Here’s a tip for nowt: if you’re thinking of travelling to Italy, don’t keep a dildo in your washbag.
Here’s a tip for nowt: if you’re thinking of travelling to Italy, don’t keep a dildo in your washbag. Put it somewhere that intimates to the authorities a certain discretion and reserve. You don’t want to inflame the Italian public: show them a naked dildo and they may very rapidly reach the conclusion that you are Satan, or more likely one of his infernal handmaidens, and probably guilty of everything.
The only people who come out of the Foxy Knoxy affair with any credit are the family of the murdered British girl, Meredith Kercher, who expressed quiet bafflement at the acquittal of Amanda Knox and Raffaele Sollecito, but added that they respected the decision of the Italian court. They have been, throughout the last four years, the only party not to have behaved like shrieking, partisan mentals; and perhaps the only party who had a right to actually do so.

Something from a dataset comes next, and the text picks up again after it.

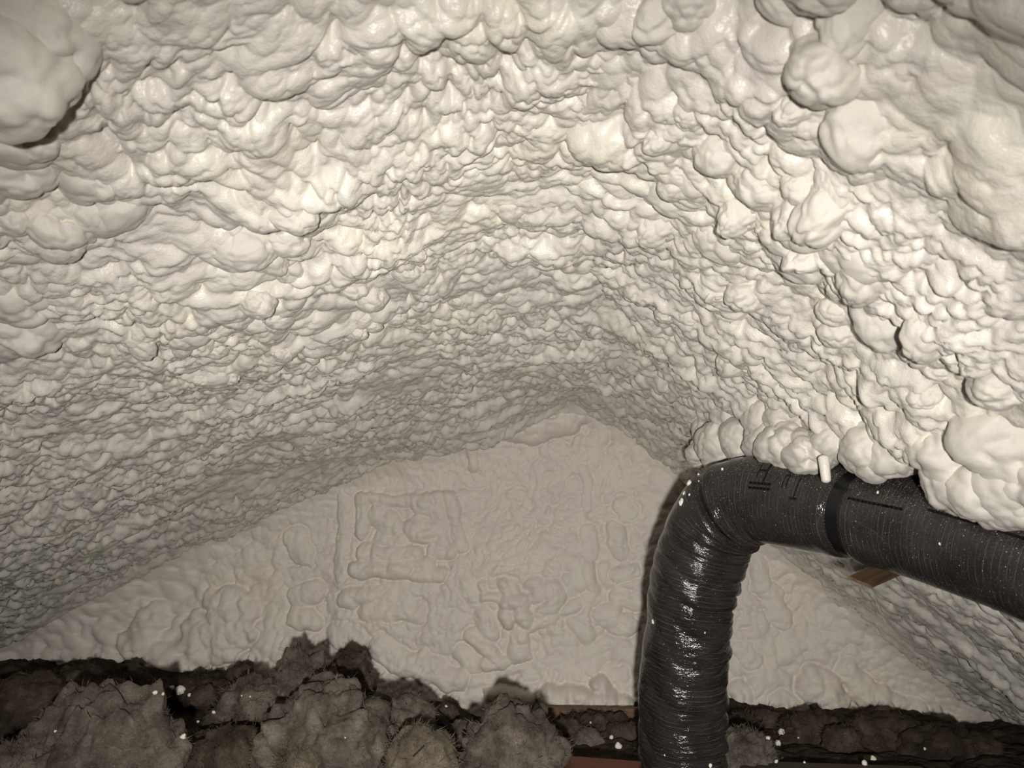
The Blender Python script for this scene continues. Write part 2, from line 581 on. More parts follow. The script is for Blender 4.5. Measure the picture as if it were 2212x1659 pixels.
def build_slope_rear(side):
    """the roof going on behind the photographer, coarser"""
    xs, d, s = profile(side)
    Y = np.linspace(-3.6, 0.66, 110); S = np.linspace(-0.05, 5.2 if side < 0 else 3.9, 110)
    Yg, Sg = np.meshgrid(Y, S, indexing='ij')
    s_f, Y_f = Sg.ravel(), Yg.ravel()
    sa = np.abs(s_f)
    x = np.interp(sa, s, xs); z = np.interp(sa, s, d)
    x2 = np.interp(sa + 0.01, s, xs); z2 = np.interp(sa + 0.01, s, d)
    tx, tz = (x2 - x) / 0.01, (z2 - z) / 0.01
    sgn = np.where(s_f < 0, -1.0, 1.0)
    h = 0.05 * lobes(s_f, Y_f, 0.14, 5, 0.6) + 0.02 * vnoise(s_f * 3, Y_f * 3, 8)
    co = np.stack([RIDGE_X + side * sgn * x - tz * side * sgn * h, Y_f, RIDGE_Z - z - tx * h], 1)
    return co, grid_quads(110, 110, flip=(side > 0))


ceiling = link('ceiling', None, label='pitched attic roof underside coated in lumpy cream spray foam', kind='structure', loc=(0, 0, 0))
for side, rows, cols, amax in ((-1, 810, 580, 0.80), (1, 700, 385, 0.62)):
    co, q = build_slope(side, rows, cols, amax)
    co2, q2 = build_slope_rear(side)
    me = new_mesh('foam_slope', np.concatenate([co, co2]), np.concatenate([q, q2 + len(co)]))
    link('foam_slope', me, M_FOAM, ceiling, label=('broad shallow roof slope of cream foam bulges' if side < 0 else 'steep roof slope of cream foam bulges above the black duct'))

# ------------------------------------------------------------------ gable wall


def capsule(X, Z, p0, p1, R):
    """0..1 rounded ridge along a segment"""
    ax, az = p0; bx, bz = p1
    dx, dz = bx - ax, bz - az
    L2 = dx * dx + dz * dz + 1e-9
    t = np.clip(((X - ax) * dx + (Z - az) * dz) / L2, 0, 1)
    d2 = ((X - ax - t * dx) ** 2 + (Z - az - t * dz) ** 2) / (R * R)
    return np.where(d2 < 1, np.maximum(1 - d2, 0) ** 0.48, 0), np.exp(-((np.sqrt(d2) - 1.05) / 0.13) ** 2)


# rolls and lumps of foam on the gable, as pixels of the photograph: x0, y0, x1, y1, radius px, height m
ROLLS = [
    (790, 1195, 900, 1196, 19, 0.040), (775, 1227, 880, 1228, 20, 0.045), (880, 1215, 925, 1218, 16, 0.035), (900, 1240, 955, 1240, 16, 0.035),
    (755, 1290, 800, 1292, 20, 0.035), (810, 1280, 880, 1300, 16, 0.025), (800, 1315, 900, 1322, 22, 0.030), (860, 1270, 930, 1272, 12, 0.02),
    (785, 1085, 785, 1150, 17, 0.035), (805, 1080, 880, 1085, 14, 0.028), (820, 1115, 850, 1140, 24, 0.035), (830, 1165, 870, 1165, 20, 0.03), (900, 1145, 925, 1150, 28, 0.045),
    (905, 1085, 935, 1095, 20, 0.035), (950, 1080, 955, 1170, 17, 0.030), (975, 1075, 985, 1110, 16, 0.03), (985, 1130, 1000, 1180, 14, 0.022), (940, 1190, 975, 1192, 18, 0.03),
    (748, 1085, 744, 1180, 16, 0.018), (742, 1180, 738, 1250, 13, 0.014), (722, 1290, 708, 1385, 12, 0.008),
    (1060, 940, 1140, 948, 16, 0.045), (1140, 940, 1240, 925, 22, 0.05), (1240, 920, 1265, 915, 14, 0.04), (1020, 955, 1060, 948, 12, 0.03),
    (1025, 965, 1022, 1010, 12, 0.02), (950, 960, 1000, 958, 14, 0.02), (900, 975, 940, 975, 12, 0.02), (1250, 1000, 1268, 1040, 12, 0.02), (1262, 990, 1270, 1100, 9, 0.018),
    (1045, 1290, 1080, 1290, 15, 0.035), (1100, 1300, 1130, 1298, 20, 0.05), (1090, 1325, 1100, 1340, 16, 0.05), (1125, 1325, 1140, 1335, 18, 0.05), (1145, 1262, 1160, 1264, 16, 0.035),
    (1150, 1290, 1200, 1270, 18, 0.035), (1170, 1320, 1205, 1290, 18, 0.04), (1150, 1350, 1190, 1335, 14, 0.03), (1050, 1330, 1060, 1365, 20, 0.035), (1090, 1260, 1100, 1280, 14, 0.04), (1110, 1255, 1116, 1275, 12, 0.035),
    (1000, 1255, 1020, 1290, 20, 0.03), (1045, 1265, 1048, 1270, 12, 0.03), (1055, 1225, 1070, 1205, 13, 0.02), (1100, 1215, 1120, 1200, 13, 0.022), (1150, 1225, 1165, 1225, 14, 0.025), (1180, 1200, 1195, 1190, 12, 0.02),
    (1020, 1372, 1065, 1405, 15, 0.04), (1065, 1405, 1080, 1430, 14, 0.035), (1120, 1375, 1125, 1410, 22, 0.035), (1000, 1410, 1030, 1435, 20, 0.025), (1050, 1435, 1090, 1430, 14, 0.03),
    (1330, 1150, 1340, 1190, 20, 0.025), (1340, 1090, 1360, 1100, 16, 0.02), (1330, 1240, 1370, 1230, 16, 0.025), (1340, 1290, 1375, 1300, 18, 0.025), (1270, 1150, 1275, 1200, 16, 0.018), (1310, 1330, 1360, 1350, 22, 0.025),
    (1190, 1500, 1215, 1510, 24, 0.08), (1240, 1510, 1260, 1500, 22, 0.06), (1285, 1510, 1310, 1520, 26, 0.09), (1330, 1525, 1350, 1520, 20, 0.07), (1285, 1470, 1300, 1480, 16, 0.06), (1180, 1520, 1250, 1528, 16, 0.07), (1060, 1500, 1130, 1510, 20, 0.05),
    (640, 1160, 660, 1200, 22, 0.02), (650, 1290, 680, 1280, 24, 0.025), (640, 1330, 670, 1340, 22, 0.025), (480, 1360, 500, 1330, 60, 0.05), (430, 1400, 440, 1360, 40, 0.05), (300, 1400, 330, 1340, 36, 0.05), (350, 1420, 400, 1430, 30, 0.05),
    (820, 1400, 850, 1420, 26, 0.03), (880, 1430, 930, 1440, 26, 0.035), (730, 1370, 770, 1380, 24, 0.02), (950, 1460, 990, 1470, 24, 0.03),
    (1760, 1480, 1790, 1500, 32, 0.06), (1870, 1500, 1920, 1520, 30, 0.04), (1830, 1440, 1850, 1490, 20, 0.03), (1600, 1500, 1600, 1520, 22, 0.03), (1680, 1520, 1720, 1530, 22, 0.03), (1960, 1530, 1980, 1545, 22, 0.03),
    (1630, 1220, 1640, 1260, 20, 0.03), (1660, 1280, 1680, 1330, 24, 0.025), (1600, 1400, 1620, 1420, 20, 0.02)]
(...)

One assumes they had their fingers crossed when they made that comment about respecting the Italian court, mind. If they do, they’re about the only ones. The case against Knox and Sollecito was undermined firstly by police and forensic incompetence and secondly by a chief prosecutor who closely resembles one of those deranged maniacs from a Monty Python sketch. Giuliano Mignini is a man obsessed by Satan, witchcraft and all kinds of devilment, as well as the Freemasons. Show him a parking violation and he’ll probably claim Beelzebub is behind it. He has, in the past, dragged the Infernal Lord and Master into a number of cases where his presence was not really required. He has accused journalists of Satanism, as well as showing a predilection for locking them up on unspecified charges when they criticise his procedures.